— Source material —
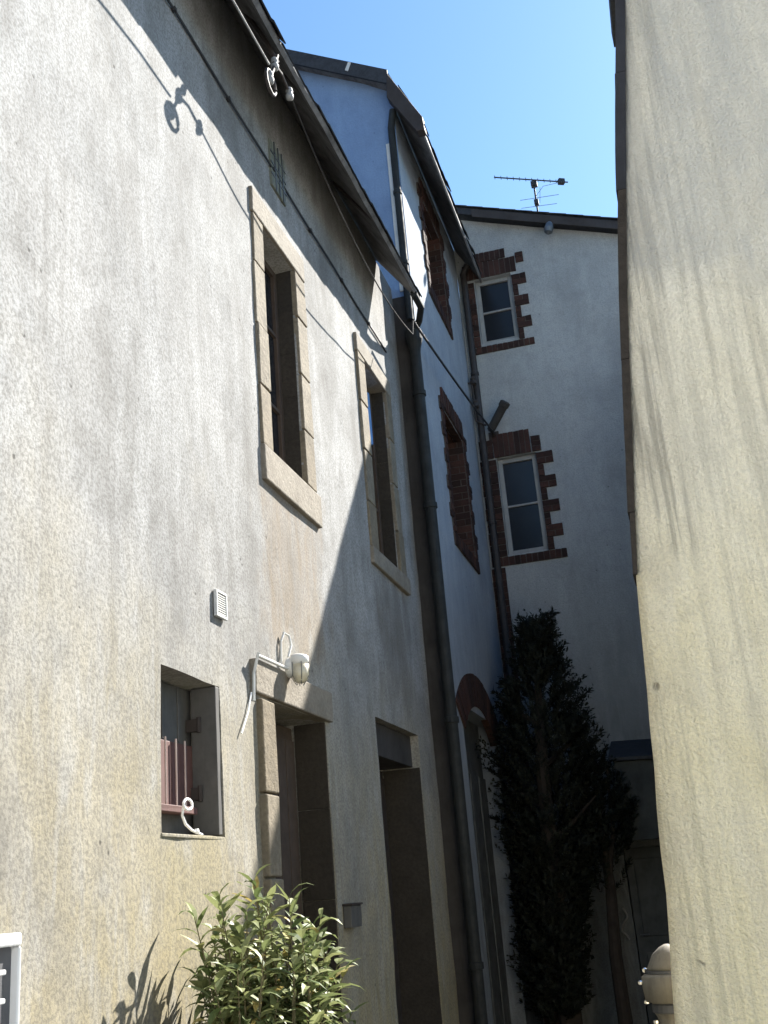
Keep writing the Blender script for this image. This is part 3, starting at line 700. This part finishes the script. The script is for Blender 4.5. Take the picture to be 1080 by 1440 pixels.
def board(z0, z1, w0, w1, mat, nm, k=6):
    b = MB()
    a = []; 
    for i in range(k + 1):
        z = z0 + (z1 - z0) * i / k; w_ = w0 + (w1 - w0) * i / k + noise.noise(Vector((z * 9, 2, 0))) * .002
        a.append((edgeD(z), z, w_))
    front = [(e + .004, YD + .02, z) for e, z, w_ in a] + [(e - w_, YD + .02, z) for e, z, w_ in reversed(a)]
    back = [(x + .0, YD + .16, z) for x, y, z in front]
    b.prism(front, back); return b.build(nm, mat, D)
M['edge_board'] = paint_mat('dark_edge_board', (0.022, 0.022, 0.026), (0.01, 0.01, 0.012), .8, .5)
M['edge_stone'] = stone_mat('dark_corner_stone', (0.035, 0.029, 0.024), (0.055, 0.046, 0.037), (0.018, 0.015, 0.013))
board(4.03, 4.7, .028, .028, M['edge_board'], 'corner_strip'); board(3.60, 4.028, .0285, .030, M['edge_board'], 'corner_strip')
board(3.03, 3.598, .021, .0225, M['edge_stone'], 'corner_stone'); board(2.56, 3.028, .0165, .020, M['edge_stone'], 'corner_stone'); board(2.38, 2.558, .008, .011, M['edge_stone'], 'corner_stone')

BN = thing('sky_blocker_barn', 'unseen dark stone lean-to barn added behind the cream outbuilding to darken the lane', 'barn', (4, 10, 0))  # unseen block added to keep sky light out of the lane
t = MB(); t.prism([(2.45, 8.0, 0), (2.45, YC - .01, 0), (2.45, YC - .01, 7.8), (2.45, 8.0, 3.3)], [(6.8, 8.0, 0), (6.8, YC - .01, 0), (6.8, YC - .01, 6.3), (6.8, 8.0, 1.9)]); t.build('wall', M['edge_stone'], BN)
t = MB(); t.prism([(2.40, 7.85, 3.15), (2.40, YC - .01, 7.82), (2.40, YC - .01, 7.9), (2.40, 7.85, 3.23)], [(6.85, 7.85, 1.75), (6.85, YC - .01, 6.32), (6.85, YC - .01, 6.4), (6.85, 7.85, 1.83)]); t.build('roof', M['slate'], BN)
# unseen house added behind the camera to throw light back at the outbuilding
H = thing('bounce_house', 'unseen rendered house added behind the camera to bounce sunlight onto the outbuilding', 'house', (7, -6, 0))
hw = wall_panel(lambda u, v, n: (u, -4.6 + n, v), 2.4, 13, 0, 6.2, [(4, 4.9, 3.6, 4.9), (7.4, 8.3, 3.6, 4.9), (10.8, 11.7, 3.6, 4.9), (7.3, 8.4, 0, 2.2)], .25, step=.5); hw.build('wall', M['bounce_render'], H)
hb = MB(); hb.box((2.4, -9, 0), (13, -4.9, 6.2)); hb.build('house_body', M['bounce_render'], H)
hr = MB(); hr.prism([(2.2, -4.3, 6.1), (2.2, -6.8, 8.6), (2.2, -9.3, 6.1)], [(13.2, -4.3, 6.1), (13.2, -6.8, 8.6), (13.2, -9.3, 6.1)]); hr.build('roof', M['slate'], H)
for u in (4, 7.4, 10.8):
    q = MB(); q.box((u + .01, -4.85, 3.61), (u + .89, -4.80, 4.89)); q.build('window', M['grey_frame'], H)
q = MB(); q.box((7.31, -4.85, .02), (8.39, -4.78, 2.19)); q.build('door', M['dark_wood'], H)

# ------------------------------------------------------------------ downpipes
P1 = thing('downpipe', 'dark green downpipe running down the corner below the low eave', 'downpipe', (.15, 9.03, 0))
px, py = .185, 9.045
t = MB(); t.tube([(px, py, .0), (px, py, 6.35)], .05, 14); t.build('pipe', M['green_metal'], P1, smooth=False)
t = MB()
for z in (1.0, 2.9, 4.8, 5.9): t.lathe((px, py, z), [(.052, 0), (.062, .005), (.062, .05), (.052, .055)], 14)
split_build(t, 'collar', M['green_metal'], P1)
t = MB(); t.lathe((px, py, 6.35), [(.05, 0), (.055, .04), (.078, .13), (.082, .22), (.07, .22), (.05, .1)], 14); t.build('hopper', M['green_metal'], P1)
t = MB(); t.tube([(.345, 8.45, 6.62), (.34, 8.75, 6.64), (.27, 8.95, 6.62), (px, py, 6.55)], [.032] * 4, 10); t.build('outlet', M['green_metal'], P1)
P2 = thing('downpipe', 'dark downpipe on the corner of the tall house above the low roof', 'downpipe', (.17, 9.03, 7))
t = MB(); t.tube([(.20, 9.045, 9.1), (.165, 9.045, 8.9), (.165, 9.045, 6.7)], .036, 14); t.build('pipe', M['green_metal'], P2)
t = MB()
for z in (7.3, 8.1): t.lathe((.165, 9.045, z), [(.038, 0), (.044, .005), (.044, .04), (.038, .045)], 14)
split_build(t, 'collar', M['green_metal'], P2)
P3 = thing('downpipe', 'slim grey downpipe in the inner corner between the tall house and end house', 'downpipe', (.27, 11.9, 0))
t = MB(); t.tube([(.29, 11.93, .0), (.29, 11.93, 8.8), (.36, 11.9, 8.9)], .04, 12); t.build('pipe', M['brown_pipe'], P3)
t = MB()
for z in (1.5, 3.6, 5.5, 7.4): t.lathe((.29, 11.93, z), [(.042, 0), (.05, .005), (.05, .04), (.042, .045)], 12)
split_build(t, 'collar', M['brown_pipe'], P3)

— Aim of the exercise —
Restate the entire listing word for word, excluding pictures.

— Reply —
Keep writing the Blender script for this image. This is part 3, starting at line 700. This part finishes the script. The script is for Blender 4.5. Take the picture to be 1080 by 1440 pixels.
def board(z0, z1, w0, w1, mat, nm, k=6):
    b = MB()
    a = []; 
    for i in range(k + 1):
        z = z0 + (z1 - z0) * i / k; w_ = w0 + (w1 - w0) * i / k + noise.noise(Vector((z * 9, 2, 0))) * .002
        a.append((edgeD(z), z, w_))
    front = [(e + .004, YD + .02, z) for e, z, w_ in a] + [(e - w_, YD + .02, z) for e, z, w_ in reversed(a)]
    back = [(x + .0, YD + .16, z) for x, y, z in front]
    b.prism(front, back); return b.build(nm, mat, D)
M['edge_board'] = paint_mat('dark_edge_board', (0.022, 0.022, 0.026), (0.01, 0.01, 0.012), .8, .5)
M['edge_stone'] = stone_mat('dark_corner_stone', (0.035, 0.029, 0.024), (0.055, 0.046, 0.037), (0.018, 0.015, 0.013))
board(4.03, 4.7, .028, .028, M['edge_board'], 'corner_strip'); board(3.60, 4.028, .0285, .030, M['edge_board'], 'corner_strip')
board(3.03, 3.598, .021, .0225, M['edge_stone'], 'corner_stone'); board(2.56, 3.028, .0165, .020, M['edge_stone'], 'corner_stone'); board(2.38, 2.558, .008, .011, M['edge_stone'], 'corner_stone')

BN = thing('sky_blocker_barn', 'unseen dark stone lean-to barn added behind the cream outbuilding to darken the lane', 'barn', (4, 10, 0))  # unseen block added to keep sky light out of the lane
t = MB(); t.prism([(2.45, 8.0, 0), (2.45, YC - .01, 0), (2.45, YC - .01, 7.8), (2.45, 8.0, 3.3)], [(6.8, 8.0, 0), (6.8, YC - .01, 0), (6.8, YC - .01, 6.3), (6.8, 8.0, 1.9)]); t.build('wall', M['edge_stone'], BN)
t = MB(); t.prism([(2.40, 7.85, 3.15), (2.40, YC - .01, 7.82), (2.40, YC - .01, 7.9), (2.40, 7.85, 3.23)], [(6.85, 7.85, 1.75), (6.85, YC - .01, 6.32), (6.85, YC - .01, 6.4), (6.85, 7.85, 1.83)]); t.build('roof', M['slate'], BN)
# unseen house added behind the camera to throw light back at the outbuilding
H = thing('bounce_house', 'unseen rendered house added behind the camera to bounce sunlight onto the outbuilding', 'house', (7, -6, 0))
hw = wall_panel(lambda u, v, n: (u, -4.6 + n, v), 2.4, 13, 0, 6.2, [(4, 4.9, 3.6, 4.9), (7.4, 8.3, 3.6, 4.9), (10.8, 11.7, 3.6, 4.9), (7.3, 8.4, 0, 2.2)], .25, step=.5); hw.build('wall', M['bounce_render'], H)
hb = MB(); hb.box((2.4, -9, 0), (13, -4.9, 6.2)); hb.build('house_body', M['bounce_render'], H)
hr = MB(); hr.prism([(2.2, -4.3, 6.1), (2.2, -6.8, 8.6), (2.2, -9.3, 6.1)], [(13.2, -4.3, 6.1), (13.2, -6.8, 8.6), (13.2, -9.3, 6.1)]); hr.build('roof', M['slate'], H)
for u in (4, 7.4, 10.8):
    q = MB(); q.box((u + .01, -4.85, 3.61), (u + .89, -4.80, 4.89)); q.build('window', M['grey_frame'], H)
q = MB(); q.box((7.31, -4.85, .02), (8.39, -4.78, 2.19)); q.build('door', M['dark_wood'], H)

# ------------------------------------------------------------------ downpipes
P1 = thing('downpipe', 'dark green downpipe running down the corner below the low eave', 'downpipe', (.15, 9.03, 0))
px, py = .185, 9.045
t = MB(); t.tube([(px, py, .0), (px, py, 6.35)], .05, 14); t.build('pipe', M['green_metal'], P1, smooth=False)
t = MB()
for z in (1.0, 2.9, 4.8, 5.9): t.lathe((px, py, z), [(.052, 0), (.062, .005), (.062, .05), (.052, .055)], 14)
split_build(t, 'collar', M['green_metal'], P1)
t = MB(); t.lathe((px, py, 6.35), [(.05, 0), (.055, .04), (.078, .13), (.082, .22), (.07, .22), (.05, .1)], 14); t.build('hopper', M['green_metal'], P1)
t = MB(); t.tube([(.345, 8.45, 6.62), (.34, 8.75, 6.64), (.27, 8.95, 6.62), (px, py, 6.55)], [.032] * 4, 10); t.build('outlet', M['green_metal'], P1)
P2 = thing('downpipe', 'dark downpipe on the corner of the tall house above the low roof', 'downpipe', (.17, 9.03, 7))
t = MB(); t.tube([(.20, 9.045, 9.1), (.165, 9.045, 8.9), (.165, 9.045, 6.7)], .036, 14); t.build('pipe', M['green_metal'], P2)
t = MB()
for z in (7.3, 8.1): t.lathe((.165, 9.045, z), [(.038, 0), (.044, .005), (.044, .04), (.038, .045)], 14)
split_build(t, 'collar', M['green_metal'], P2)
P3 = thing('downpipe', 'slim grey downpipe in the inner corner between the tall house and end house', 'downpipe', (.27, 11.9, 0))
t = MB(); t.tube([(.29, 11.93, .0), (.29, 11.93, 8.8), (.36, 11.9, 8.9)], .04, 12); t.build('pipe', M['brown_pipe'], P3)
t = MB()
for z in (1.5, 3.6, 5.5, 7.4): t.lathe((.29, 11.93, z), [(.042, 0), (.05, .005), (.05, .04), (.042, .045)], 12)
split_build(t, 'collar', M['brown_pipe'], P3)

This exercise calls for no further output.